The Observer is a Student-run, daily print & online newspaper serving Notre Dame & Saint Mary's. Learn more about us.



ND scientists examine earth’s mantle

Christian Myers | Monday, November 25, 2013

Notre Dame geologists have discovered an important piece of the puzzle that is the chemical composition of the earth’s mantle – the layer of semi-liquid rock directly below the earth’s crust.

Antonio Simonetti, associate professor in the department of civil and environmental engineering and Earth Sciences and Ph.D. candidate Wei Chen recently published their findings on carbonatites and the composition of the mantle in the scientific journal “Nature Communications”, which is the third-ranked journal in the field.

Carbonatites are igneous rocks the composition of which is at least 50 percent magmatic carbonate minerals, Simonetti said. These rocks are often expelled from volcanoes and are formed in melts, which are the collections of magma from the mantle that form magma chambers within the earth’s crust, such as those within volcanoes, he said.

Simonetti said studying carbonatites leads to a better understanding of the composition of the mantle from which the melts and subsequently the carbonatites themselves are formed.

“I’ve always tried to look at carbonatites as messengers of the chemical composition of the earth’s mantle,” Simonetti said.
Simonetti said the discovery helps answer a question that has “plagued” researchers for decades, which is “What is the primary composition of carbonate rich melts?”

Essentially, Simonetti and Chen have shown that carbonate rich melts contain large amounts of the alkalis potassium and sodium in addition to the large amounts of carbon dioxide and calcium already known to be in such melts.

“Geologists thought carbonatites were coming from calcium or carbon dioxide rich regions, but in reality these areas are also sodium and potassium rich,” he said.
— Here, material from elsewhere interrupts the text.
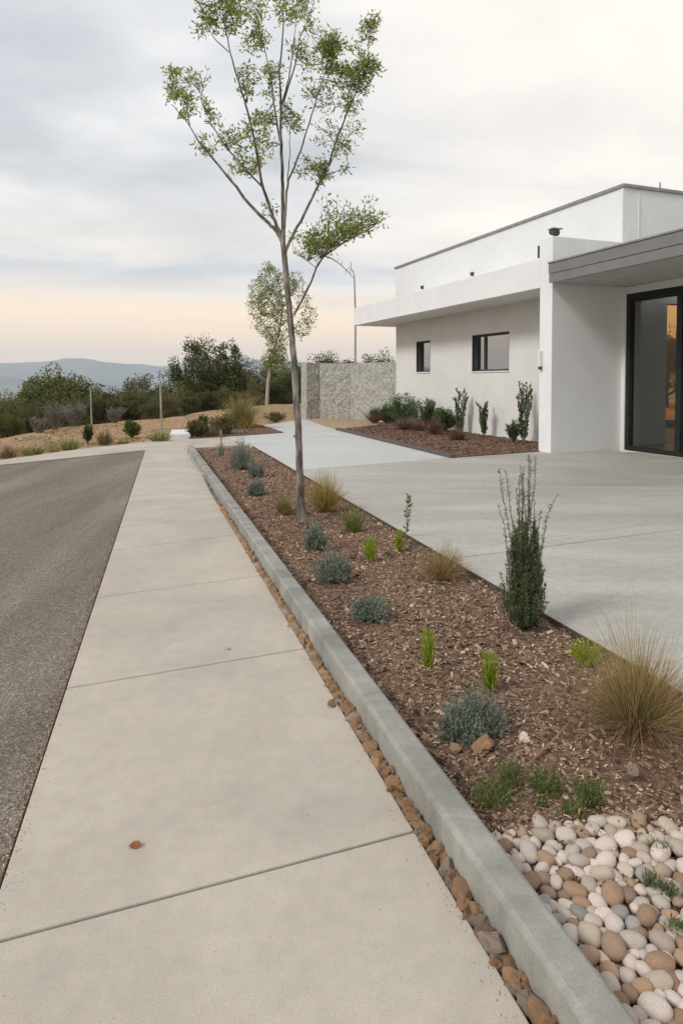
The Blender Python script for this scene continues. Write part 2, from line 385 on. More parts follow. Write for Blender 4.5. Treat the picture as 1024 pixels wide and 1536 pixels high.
def mountains():
    for (r0, r1, amp, base, seed, nm) in ((4600,5800,55,-8,2.0,'foothills'),(6800,9100,85,175,7.3,'mountains')):
        m = MB(); nr = 16; azs = [-180+.5*i for i in range(720)]; fs = []
        for j in range(nr+1):
            f = j/nr; r = r0+(r1-r0)*f
            for a in azs:
                x, y = r*math.sin(R(a)), r*math.cos(R(a))
                prof = base+amp*fbm(math.sin(R(a))*5+seed, math.cos(R(a))*5, seed, 4)
                if nm == 'mountains': prof += 62*math.exp(-((a+21)/2.5)**2)+45*math.exp(-((a+9)/4)**2)-25*math.exp(-((a+15)/2)**2)
                sh = math.sin(math.pi*min(1,f*1.02))**.9
                z = -100+(prof+100)*sh+(35*fbm(x*.0016, y*.0016, seed, 5))*sh
                m.v.append((x, y, z))
        n = len(azs)
        for j in range(nr):
            for k in range(n): fs.append((j*n+k, j*n+(k+1)%n, (j+1)*n+(k+1)%n, (j+1)*n+k))
        m.f = fs; m.m = [0]*len(fs)
        tag(m.build(nm, M['mountain'], smooth=True), kind='structure')
mountains()

# ------------------------------------------------------------------ pavement
def inter(p, q, a, b):
    d1 = (q-p); d2 = (b-a); den = d1.x*d2.y-d1.y*d2.x
    s = ((a.x-p.x)*d2.y-(a.y-p.y)*d2.x)/den
    return p+d1*s
Lp, Lq = G(218,675), G(0,1335)
Rp, Rq = G(338,775), G(795,1536)
KH = .105
Kp, Kq = G(290,680,KH), G(805,1426,KH); Kp.z = Kq.z = 0
Cp, Cq = G(377,668), G(919,981)
def on(p, q, Y):
    s = (Y-p.y)/(q.y-p.y); return p+(q-p)*s
def clip(poly, a, b, keep=1):
    out = []; n = len(poly)
    def sd(p): return ((b.x-a.x)*(p.y-a.y)-(b.y-a.y)*(p.x-a.x))*keep
    for i in range(n):
        p, q = poly[i], poly[(i+1)%n]; sp, sq = sd(p), sd(q)
        if sp >= 0: out.append(p)
        if (sp > 0) != (sq > 0) and sp != sq: out.append(p+(q-p)*(sp/(sp-sq)))
    return out
joints = [((0,1411),(618,1247)),((95,1033),(453,973)),((139,897),(385,864)),((163,826),(345,803)),((180,789),(335,778)),((186,768),(327,756)),((199,745),(315,735))]
cuts = []
for a, b in joints:
    a, b = G(*a), G(*b); cuts.append((inter(Lp,Lq,a,b), inter(Rp,Rq,a,b)))
d0 = (cuts[0][0]-cuts[1][0]); d1 = (cuts[0][1]-cuts[1][1])
pre = [(cuts[0][0]+d0*k, cuts[0][1]+d1*k) for k in (3,2,1)]
endc = (G(218,675), G(289,672))
allc = pre+cuts+[endc]
m = MB(); g = .005
for (l0, r0), (l1, r1) in zip(allc, allc[1:]):
    dl = (l1-l0).normalized()*g; dr = (r1-r0).normalized()*g
    m.prism([l0+dl, r0+dr, r1-dr, l1-dl], -.055, 0)
# cross path at the far end
n0, n1 = G(0,697), G(218,675); f0, f1 = G(0,690), G(130,672)
ext1 = n0+(n0-n1)*1.6; ext2 = ext1+Vector((-.55,.45,0))
band = [ext1, n0, n1+Vector((0,.012,0)), G(289,671.7), G(377,667), G(335,655), G(288,658), G(245,660), f1, f0, ext2]
m.prism(band, -.055, -.001)
pav = m.build('pavement', M['walk'], bevel=.005); tag(pav, kind='structure')
m = MB()
Ln = on(Lp,Lq,-1.5)
m.prism([Ln+Vector((-.012,0,0)), Lp+Vector((-.012,-.02,0)), n0+Vector((0,-.03,0)), ext1+Vector((0,-.02,0)), Vector((-22,2,0)), Vector((-22,-6,0)), Vector((-1,-6,0))], -.052, -.022)
tag(m.build('driveway_asphalt', M['asphalt']), kind='structure')
# courtyard
Cn = on(Cp,Cq,-1.0)
HU = R(20.9); UX = Vector((-math.sin(HU), math.cos(HU), 0)); VX = Vector((math.cos(HU), math.sin(HU), 0))
def B(v, u, z=0): p = VX*v+UX*u; p.z = z; return p
court = [Cp, Cq, Cn, Vector((14,-1,0)), Vector((14,9,0)), B(9.3,10.7), B(8.45,10.8), G(674,687), G(504,645), G(456,628.5), G(394,638), G(425,649), G(336,655)]
J1a, J1b = G(499,701), G(674,687)
far = clip(court, J1a, J1b, 1); near = clip(court, J1a, J1b, -1)
def shift(a, b, s): d = (b-a).normalized(); return Vector((-d.y, d.x, 0))*s
s1 = shift(J1a,J1b,.007); far = clip(court, J1a+s1, J1b+s1, 1); near = clip(court, J1a-s1, J1b-s1, -1)
J2a, J2b = G(703,834), G(1024,793); s2 = shift(J2a,J2b,.008)
J3a, J3b = G(690,823), G(1024,779); s3 = shift(J3a,J3b,.004)
mid = clip(near, J3a+s3, J3b+s3, 1)
st = clip(clip(near, J3a-s3, J3b-s3, -1), J2a+s2, J2b+s2, 1)
low = clip(near, J2a-s2, J2b-s2, -1)
m = MB(); m.prism(far, -.055, 0, 1)
for p in (mid, st, low): m.prism(p, -.055, -.002, 0)
tag(m.build('courtyard_paving', [M['court'], M['court_light']], bevel=.003), kind='structure')
# sandy strip beside the stone wall
m = MB(); m.prism([G(456,628), G(504,644.6), B(9.4,19.65), G(527,627), G(459,626.5)], -.05, -.012)
tag(m.build('sand_strip', M['sandpatch']), kind='structure')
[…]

This better understanding of the composition of melts also helps explain the discrepancy between old carbonatites, which contain little potassium or sodium, and the new carbonatites being produced by the world’s only active carbonatite volcano Ol Doinyo Lengai in Tanzania, which contain a significant amount of potassium and sodium, Simonetti said.

“It was very surprising. We didn’t know what to expect, but it was the least likely outcome,” he said.

“For me it’s a huge impact. This work is going to have a big impact on the igneous petrology community.”

The discovery came as a result of studying melt inclusions in 120 million year old carbonatites from the Oka complex in Canada, specifically southwestern Quebec, Simonetti said.

Melt inclusions are micron-sized – a micron is one millionth of a meter – pockets of melt material trapped within the crystals of carbonatites as they form in the cooling melt, Simonetti said. Melt inclusions contain everything present in the surrounding melt at the time they were formed, as opposed to carbonatites, which contain only select minerals that precipitate from the surrounding melt. Thus, melt inclusions reveal the initial composition of a carbonatite rich melt, he said.

The chemical signatures of the melt inclusions from the Oka carbonatites were analyzed and significant amounts of sodium and potassium were present in the trapped melt, even though the surrounding carbonatite was only calcium and carbon rich, Simonetti said. This was the first evidence of alkali rich carbonatite melts found outside of East Africa, he said.

“The fact that the mantle source regions that gave rise to these melts were also alkali rich means Ol Doinyo Lengai is no longer an oddball,” Simonetti said.

Simonetti said the next step is to look for this same phenomenon in carbonatites elsewhere in the world, since the evidence of potassium and sodium is no longer unique to Africa. After that, he said geologists will seek to answer the question of how carbonatites lose alkalis after forming, which will explain why older carbonatites lack these minerals that the new carbonatites at Ol Doinyo Lengai still have.

Simonetti said he has been studying carbonatites since he was a Ph.D. candidate in the early 1990s. He said one reason neither he nor any other geologist made this discovery before now is that his discovery depended on recent technological developments, such as the ability to study melt inclusions with Raman spectroscopy.